»»
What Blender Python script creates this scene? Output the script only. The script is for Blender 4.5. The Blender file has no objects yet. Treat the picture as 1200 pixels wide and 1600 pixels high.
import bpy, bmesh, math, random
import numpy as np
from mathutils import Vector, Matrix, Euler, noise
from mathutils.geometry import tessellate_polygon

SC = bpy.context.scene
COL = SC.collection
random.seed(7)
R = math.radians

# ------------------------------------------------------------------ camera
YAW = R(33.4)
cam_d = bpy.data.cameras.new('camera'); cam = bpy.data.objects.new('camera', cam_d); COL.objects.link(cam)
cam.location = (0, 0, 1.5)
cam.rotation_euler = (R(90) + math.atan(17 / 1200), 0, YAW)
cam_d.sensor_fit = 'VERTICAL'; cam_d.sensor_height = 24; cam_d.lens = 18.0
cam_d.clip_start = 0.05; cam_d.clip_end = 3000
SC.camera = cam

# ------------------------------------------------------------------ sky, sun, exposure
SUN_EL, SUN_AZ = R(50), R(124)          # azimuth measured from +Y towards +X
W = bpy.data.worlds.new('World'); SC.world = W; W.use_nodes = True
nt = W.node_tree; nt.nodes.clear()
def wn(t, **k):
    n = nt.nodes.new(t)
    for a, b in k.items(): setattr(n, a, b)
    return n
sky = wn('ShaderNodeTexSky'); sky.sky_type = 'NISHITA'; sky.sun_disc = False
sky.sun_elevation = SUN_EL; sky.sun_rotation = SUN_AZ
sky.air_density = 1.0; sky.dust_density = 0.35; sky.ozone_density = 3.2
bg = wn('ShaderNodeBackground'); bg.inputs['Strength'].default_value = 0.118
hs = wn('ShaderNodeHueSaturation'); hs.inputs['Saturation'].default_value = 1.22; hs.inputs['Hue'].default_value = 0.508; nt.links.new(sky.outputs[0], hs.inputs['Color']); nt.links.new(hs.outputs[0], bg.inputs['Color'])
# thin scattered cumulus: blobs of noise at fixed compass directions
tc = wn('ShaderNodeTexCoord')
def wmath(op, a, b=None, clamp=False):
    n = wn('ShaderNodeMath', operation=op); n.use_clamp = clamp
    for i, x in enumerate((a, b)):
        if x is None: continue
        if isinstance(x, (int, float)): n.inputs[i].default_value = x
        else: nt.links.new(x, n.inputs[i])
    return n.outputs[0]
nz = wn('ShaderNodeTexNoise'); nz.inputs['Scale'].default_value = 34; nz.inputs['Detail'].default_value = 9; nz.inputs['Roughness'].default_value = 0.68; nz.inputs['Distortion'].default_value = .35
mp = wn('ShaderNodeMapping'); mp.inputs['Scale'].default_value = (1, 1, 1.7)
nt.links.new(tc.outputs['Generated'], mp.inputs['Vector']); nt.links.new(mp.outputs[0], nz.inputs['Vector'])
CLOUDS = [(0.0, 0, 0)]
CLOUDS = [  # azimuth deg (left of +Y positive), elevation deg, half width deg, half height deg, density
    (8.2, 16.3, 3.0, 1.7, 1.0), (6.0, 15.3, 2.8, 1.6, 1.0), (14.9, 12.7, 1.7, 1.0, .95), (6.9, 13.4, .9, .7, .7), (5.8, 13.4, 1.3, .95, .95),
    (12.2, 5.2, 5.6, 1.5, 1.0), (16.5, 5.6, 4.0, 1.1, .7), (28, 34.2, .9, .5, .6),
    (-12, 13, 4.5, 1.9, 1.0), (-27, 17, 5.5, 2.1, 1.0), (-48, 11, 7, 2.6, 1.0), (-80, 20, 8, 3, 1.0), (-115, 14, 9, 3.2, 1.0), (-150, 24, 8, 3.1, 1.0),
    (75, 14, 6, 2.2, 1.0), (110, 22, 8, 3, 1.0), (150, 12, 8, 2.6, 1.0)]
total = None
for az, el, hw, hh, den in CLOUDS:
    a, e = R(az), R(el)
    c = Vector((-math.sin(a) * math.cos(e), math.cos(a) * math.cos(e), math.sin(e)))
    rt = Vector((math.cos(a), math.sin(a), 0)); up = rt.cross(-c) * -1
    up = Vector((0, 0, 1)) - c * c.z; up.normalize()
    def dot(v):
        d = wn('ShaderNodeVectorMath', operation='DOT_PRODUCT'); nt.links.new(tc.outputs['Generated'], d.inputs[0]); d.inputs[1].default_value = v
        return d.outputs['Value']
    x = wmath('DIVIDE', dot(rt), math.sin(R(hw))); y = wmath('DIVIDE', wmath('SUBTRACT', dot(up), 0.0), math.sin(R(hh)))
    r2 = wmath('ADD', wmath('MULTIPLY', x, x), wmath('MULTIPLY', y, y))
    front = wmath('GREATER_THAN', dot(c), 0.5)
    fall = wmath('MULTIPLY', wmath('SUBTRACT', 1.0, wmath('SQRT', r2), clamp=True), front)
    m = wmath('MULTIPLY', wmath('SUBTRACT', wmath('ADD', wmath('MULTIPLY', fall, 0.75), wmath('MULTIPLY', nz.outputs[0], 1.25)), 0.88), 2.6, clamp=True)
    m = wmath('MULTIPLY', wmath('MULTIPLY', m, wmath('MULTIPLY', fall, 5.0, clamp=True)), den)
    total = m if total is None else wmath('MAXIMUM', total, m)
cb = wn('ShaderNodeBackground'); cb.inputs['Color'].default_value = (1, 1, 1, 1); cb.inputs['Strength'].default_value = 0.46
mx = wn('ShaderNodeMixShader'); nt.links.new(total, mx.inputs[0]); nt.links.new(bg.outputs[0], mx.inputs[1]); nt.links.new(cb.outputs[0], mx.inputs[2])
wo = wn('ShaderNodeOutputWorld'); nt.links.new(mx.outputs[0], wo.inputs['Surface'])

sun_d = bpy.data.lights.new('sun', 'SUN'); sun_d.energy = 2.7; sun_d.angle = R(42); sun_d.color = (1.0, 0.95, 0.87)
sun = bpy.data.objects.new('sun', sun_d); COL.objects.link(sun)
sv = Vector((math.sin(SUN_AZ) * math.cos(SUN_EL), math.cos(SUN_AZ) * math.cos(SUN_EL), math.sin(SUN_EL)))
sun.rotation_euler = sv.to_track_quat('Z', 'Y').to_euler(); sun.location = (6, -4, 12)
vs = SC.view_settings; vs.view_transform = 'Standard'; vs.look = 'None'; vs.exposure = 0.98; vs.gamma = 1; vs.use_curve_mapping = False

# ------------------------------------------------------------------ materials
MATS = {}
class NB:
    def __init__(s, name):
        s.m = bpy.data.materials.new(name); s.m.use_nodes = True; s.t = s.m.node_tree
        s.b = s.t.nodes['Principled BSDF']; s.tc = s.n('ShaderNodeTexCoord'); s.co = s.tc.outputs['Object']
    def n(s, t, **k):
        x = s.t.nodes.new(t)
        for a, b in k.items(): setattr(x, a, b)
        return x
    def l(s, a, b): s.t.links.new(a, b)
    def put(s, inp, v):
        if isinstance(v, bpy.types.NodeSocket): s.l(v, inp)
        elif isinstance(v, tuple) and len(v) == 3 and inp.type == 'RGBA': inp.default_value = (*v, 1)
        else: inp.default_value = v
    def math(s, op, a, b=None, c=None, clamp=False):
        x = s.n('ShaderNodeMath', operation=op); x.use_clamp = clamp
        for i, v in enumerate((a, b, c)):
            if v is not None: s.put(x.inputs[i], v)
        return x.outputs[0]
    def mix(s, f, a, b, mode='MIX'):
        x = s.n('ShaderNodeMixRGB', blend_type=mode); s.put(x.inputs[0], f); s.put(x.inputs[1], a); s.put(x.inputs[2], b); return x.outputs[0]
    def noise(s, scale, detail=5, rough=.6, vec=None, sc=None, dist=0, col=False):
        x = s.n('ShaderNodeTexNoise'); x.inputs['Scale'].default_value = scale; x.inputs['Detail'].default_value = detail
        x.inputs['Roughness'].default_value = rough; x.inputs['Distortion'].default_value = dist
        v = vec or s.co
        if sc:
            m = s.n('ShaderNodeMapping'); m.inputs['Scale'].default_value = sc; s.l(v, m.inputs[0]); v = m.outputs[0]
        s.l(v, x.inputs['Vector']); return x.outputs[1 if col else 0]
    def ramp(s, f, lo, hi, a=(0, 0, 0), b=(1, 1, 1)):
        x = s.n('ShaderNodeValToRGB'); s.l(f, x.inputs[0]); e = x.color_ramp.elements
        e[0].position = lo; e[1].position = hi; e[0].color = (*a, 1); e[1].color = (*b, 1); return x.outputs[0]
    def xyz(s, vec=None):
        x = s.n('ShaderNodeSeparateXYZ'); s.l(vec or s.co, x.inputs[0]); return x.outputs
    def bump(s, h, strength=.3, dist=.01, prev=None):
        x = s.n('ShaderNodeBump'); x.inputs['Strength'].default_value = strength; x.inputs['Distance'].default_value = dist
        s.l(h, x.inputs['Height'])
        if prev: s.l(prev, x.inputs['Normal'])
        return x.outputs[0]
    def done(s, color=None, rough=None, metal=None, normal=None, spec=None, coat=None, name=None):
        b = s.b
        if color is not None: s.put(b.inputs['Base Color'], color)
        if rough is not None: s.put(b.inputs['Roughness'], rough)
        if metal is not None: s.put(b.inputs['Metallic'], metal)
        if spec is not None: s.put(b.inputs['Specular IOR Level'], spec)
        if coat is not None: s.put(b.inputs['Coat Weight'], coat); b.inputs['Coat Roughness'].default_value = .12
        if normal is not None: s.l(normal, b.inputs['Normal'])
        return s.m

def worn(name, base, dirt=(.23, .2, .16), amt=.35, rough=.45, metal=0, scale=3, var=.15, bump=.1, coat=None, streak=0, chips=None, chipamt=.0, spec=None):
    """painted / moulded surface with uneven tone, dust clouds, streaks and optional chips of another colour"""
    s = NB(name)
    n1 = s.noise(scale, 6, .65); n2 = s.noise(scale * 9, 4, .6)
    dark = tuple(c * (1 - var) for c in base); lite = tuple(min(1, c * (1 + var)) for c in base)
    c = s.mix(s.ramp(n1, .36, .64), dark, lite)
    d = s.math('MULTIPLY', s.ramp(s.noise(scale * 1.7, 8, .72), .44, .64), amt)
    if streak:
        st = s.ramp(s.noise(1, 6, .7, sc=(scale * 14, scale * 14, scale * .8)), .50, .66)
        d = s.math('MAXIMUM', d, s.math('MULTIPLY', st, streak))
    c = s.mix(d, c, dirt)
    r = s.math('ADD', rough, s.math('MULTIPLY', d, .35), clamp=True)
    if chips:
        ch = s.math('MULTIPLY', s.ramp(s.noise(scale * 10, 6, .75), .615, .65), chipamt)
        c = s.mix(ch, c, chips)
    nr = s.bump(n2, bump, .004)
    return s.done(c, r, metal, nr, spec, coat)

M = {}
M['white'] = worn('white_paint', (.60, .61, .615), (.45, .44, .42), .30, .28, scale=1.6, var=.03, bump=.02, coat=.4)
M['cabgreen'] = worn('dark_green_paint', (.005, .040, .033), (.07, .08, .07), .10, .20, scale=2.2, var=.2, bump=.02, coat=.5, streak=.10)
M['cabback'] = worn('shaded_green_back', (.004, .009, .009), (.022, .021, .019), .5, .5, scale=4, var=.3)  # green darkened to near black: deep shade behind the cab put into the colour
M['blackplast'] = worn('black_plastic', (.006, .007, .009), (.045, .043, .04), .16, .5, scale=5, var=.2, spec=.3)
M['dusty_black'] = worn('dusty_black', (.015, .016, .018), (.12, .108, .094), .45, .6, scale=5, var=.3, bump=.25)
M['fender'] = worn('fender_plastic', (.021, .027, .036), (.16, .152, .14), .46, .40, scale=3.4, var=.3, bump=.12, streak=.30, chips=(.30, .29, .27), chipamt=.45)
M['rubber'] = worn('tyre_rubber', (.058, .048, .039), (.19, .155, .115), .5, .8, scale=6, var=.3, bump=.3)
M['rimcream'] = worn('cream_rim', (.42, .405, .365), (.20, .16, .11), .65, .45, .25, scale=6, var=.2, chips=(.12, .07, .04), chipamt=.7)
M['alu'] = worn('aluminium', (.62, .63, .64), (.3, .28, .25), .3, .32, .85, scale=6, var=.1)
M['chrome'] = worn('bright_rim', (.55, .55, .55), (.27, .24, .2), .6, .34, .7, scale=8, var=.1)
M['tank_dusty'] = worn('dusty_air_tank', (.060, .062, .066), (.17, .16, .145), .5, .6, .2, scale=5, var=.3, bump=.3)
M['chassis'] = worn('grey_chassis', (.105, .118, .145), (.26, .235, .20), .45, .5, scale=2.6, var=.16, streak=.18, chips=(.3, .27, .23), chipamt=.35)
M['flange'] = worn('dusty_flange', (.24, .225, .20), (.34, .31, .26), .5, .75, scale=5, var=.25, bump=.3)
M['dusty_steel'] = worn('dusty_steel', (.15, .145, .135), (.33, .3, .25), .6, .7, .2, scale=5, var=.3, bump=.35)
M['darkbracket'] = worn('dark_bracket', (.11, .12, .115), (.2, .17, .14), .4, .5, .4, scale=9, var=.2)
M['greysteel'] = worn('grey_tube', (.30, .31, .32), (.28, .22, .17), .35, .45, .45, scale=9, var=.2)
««
What you are asked to do:
Quote exactly the first line of the data and every line after it through the one holding "R = math.radians".

Answer to the exercise:
What Blender Python script creates this scene? Output the script only. The script is for Blender 4.5. The Blender file has no objects yet. Treat the picture as 1200 pixels wide and 1600 pixels high.
import bpy, bmesh, math, random
import numpy as np
from mathutils import Vector, Matrix, Euler, noise
from mathutils.geometry import tessellate_polygon

SC = bpy.context.scene
COL = SC.collection
random.seed(7)
R = math.radians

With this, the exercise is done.